Kurtulmuş, konuşmasının devamında şunları kaydetti:
“Ortadoğu coğrafyasında Suriye ve Irak özelinde devam eden vekâlet savaşları aslında küresel emperyalizmin adına büyük güçler deniyor güçlü ülkelerin kendi çıkarlarını, kendi siyasi geleceklerinde bir takım hedeflerini maksimize etmek için yaptıkları bir savaştır. Bu savaş ilanihaye sürdürülemez. Çok açık uyarıyı daha yapmak istiyorum; Ortadoğu’daki bu vekalet savaşlarına emperyal güçler son vermezlerse, vekalet savaşının esas tarafları olan ülkeler bir müddet sonra vekalet savaşlarının sonuna gelecekler, birbirleriyle büyük savaşın eşiğine geleceklerdir. Şuan durduğumuz nokta üçüncü büyük savaşın arifesidir.
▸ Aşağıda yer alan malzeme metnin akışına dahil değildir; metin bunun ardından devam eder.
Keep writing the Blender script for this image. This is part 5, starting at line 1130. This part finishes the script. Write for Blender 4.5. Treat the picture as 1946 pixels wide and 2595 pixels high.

Zaten çoktan başlamış olan üçüncü ekonomik küresel savaş vekalet savaşları insani şekilde sonlandırılamazsa yani bölge halklarının istedikleri rejimler kurularak, bölge halklarının kendilerini yönetecekleri zemin hazırlanmazsa bir müddet sonra sonuna gelecek ve vekalet savaşları korkarım ki bölgesel savaşların ve ardından da küresel savaşların adımını oluşturacaktır. Ümit ediyorum ki iki önemli şehrinden bir diğeri olan Musul’da en kısa zamanda İslam’ın adını kullanarak kirli emelleri için istismar eden DAEŞ örgütünden temizlenecek. Bu kampanya önemli, ciddi bir kampanya. Türkiye’nin insanlığın ölmeye yüz tuttuğu günlerde ‘aman ha insanlık ölmesin’ diye Halep’e sahip çıktığı kampanyadır. Bu kampanyada toplananlar Halepli kardeşlerimize en kısa zamanda ulaştırılacak. Halep en kısa zamanda o eski günlerine dönmelerinin başlangıcını yaşayacaktır."